Benchmarks for Science Literacy: Chapter 15 THE RESEARCH BASE



Lower elementary-school students fail to conserve weight and volume of objects that change shape. When an object's appearance changes in several dimensions, they focus on only one. They cannot imagine a reversed or restored condition and focus mostly on the object's present appearance (Gega, 1986). The ability to conserve develops gradually. Students typically understand conservation of number between the ages of 6 and 7, of length and amount (solid and liquid) between 7 and 8, of area between 8 and 10, of weight between 9 and 11, and of displaced volume between 13 and 14. These ages will vary when different children are tested or the same children are tested in different contexts (Donaldson, 1978).

Many students cannot discern weight conservation in some tasks until they are 15 years old. The ability to conserve weight in a task involving transformation from liquid to gas or solid to gas may rise from 5% in 9-year-old children to about 70% in 14- to 15-year-old-children (Stavy, 1990). More complex changes, such as chemical reactions, especially those where gas is absorbed or released, are still more difficult to grasp as instances of weight conservation (Stavy, 1990).

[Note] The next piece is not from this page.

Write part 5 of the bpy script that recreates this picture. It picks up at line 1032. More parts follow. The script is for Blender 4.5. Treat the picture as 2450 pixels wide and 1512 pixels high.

Fourth-graders' representations of changes over time are "data-driven" in the sense that the particular data in the problem are the most important. This contrasts with "system-driven" representations in which the emphasis is on overall patterns. Unfortunately, students are typically introduced to system-driven representations while they still think it is a wrong or meaningless way to convey information (Tierney & Nemirovsky, 1991).